[ExI] Gilded Rage: Elon Musk and the Radicalization of Silicon Valley

Adrian Tymes atymes at gmail.com
Sat Oct 25 20:24:41 UTC 2025


On Sat, Oct 25, 2025 at 1:48 PM spike jones via extropy-chat
<extropy-chat at lists.extropy.org> wrote:
> -----Original Message-----
> From: Keith Henson <hkeithhenson at gmail.com>
>
> On Sat, Oct 25, 2025 at 8:06 AM <spike at rainier66.com> wrote:
>
> snip
>
> >>... Sure but for tax advantages, wind turbines have been placed in locations which are sub-optimal and don’t really generate enough power to break even.
>
> >...Can you cite any published study on this?
>
> No.  I flew across country a lot between about 1995 and 2011 on business.  I saw a lot of wind farms where nothing was moving, or (something I haven't been able to understand) a few of the turbines spinning, which indicates there was wind that day.

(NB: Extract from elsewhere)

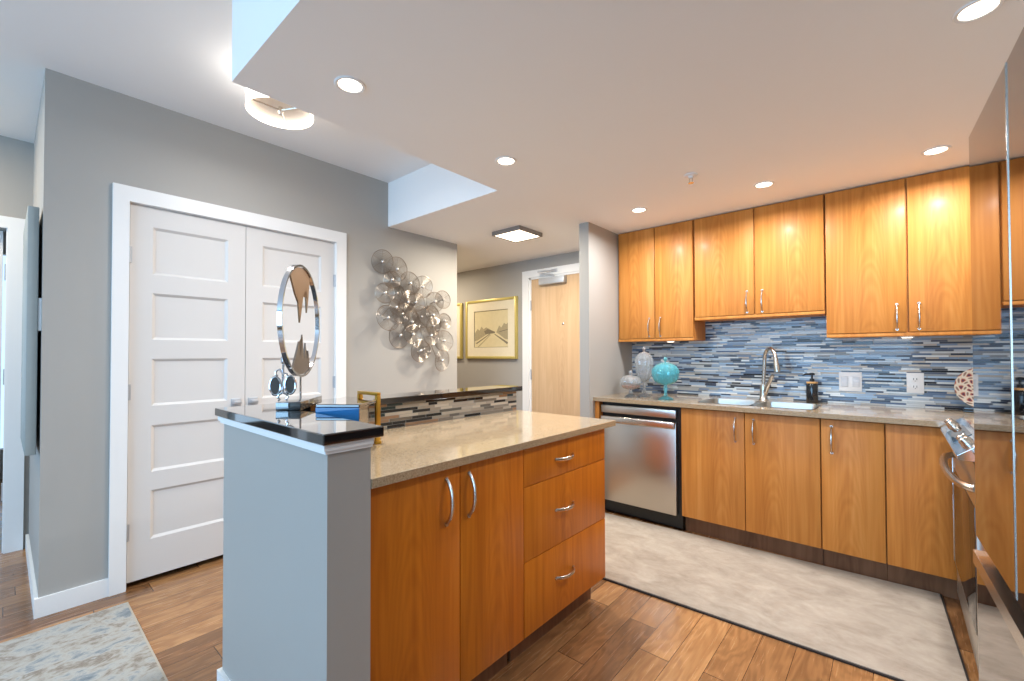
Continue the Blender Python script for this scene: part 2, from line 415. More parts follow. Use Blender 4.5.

That's just normal for wind turbines.  If there's no wind or the
wind's in the wrong direction, the turbines don't spin.  Also,
sometimes they spin slowly enough that you won't see it just looking
for a bit.

> But clearly there was a lot of capital sitting there doing nothing.  Businesses cannot survive when capital sit idle.

There's a difference between "sit idle all the time" and "not going
full blast 24/7".  Odds are, those wind farms were making enough
electricity, even if it didn't seem like it - or they would have
threatened to make too much electricity, so their owners were being
paid to keep them in park, meaning those businesses could survive
while their capital sits idle.  (Like an oil power plant, they can be
idled to avoid overloading the grid.)

https://www.google.com/search?q=why+do+windmills+look+idle

Maybe do a bit of research when things look odd before assuming the
worst next time.

But even in that latter case, they were only being paid because they
could ramp up, and might need to.  Where that is the case, an AI data
center - were one to be built - might find that its additional load on
the system would not immediately result in blackouts.  See
https://www.google.com/search?q=difference+between+baseline+and+peak+power .

> Conclusion: the notion about China having this big monopoly on REEs must be exaggerated.  If those elements are needed badly enough, we can mine the defunct turbines.  But good chance we will find enough neodymium without taking those turbines apart.

They don't have enough to be worth taking apart.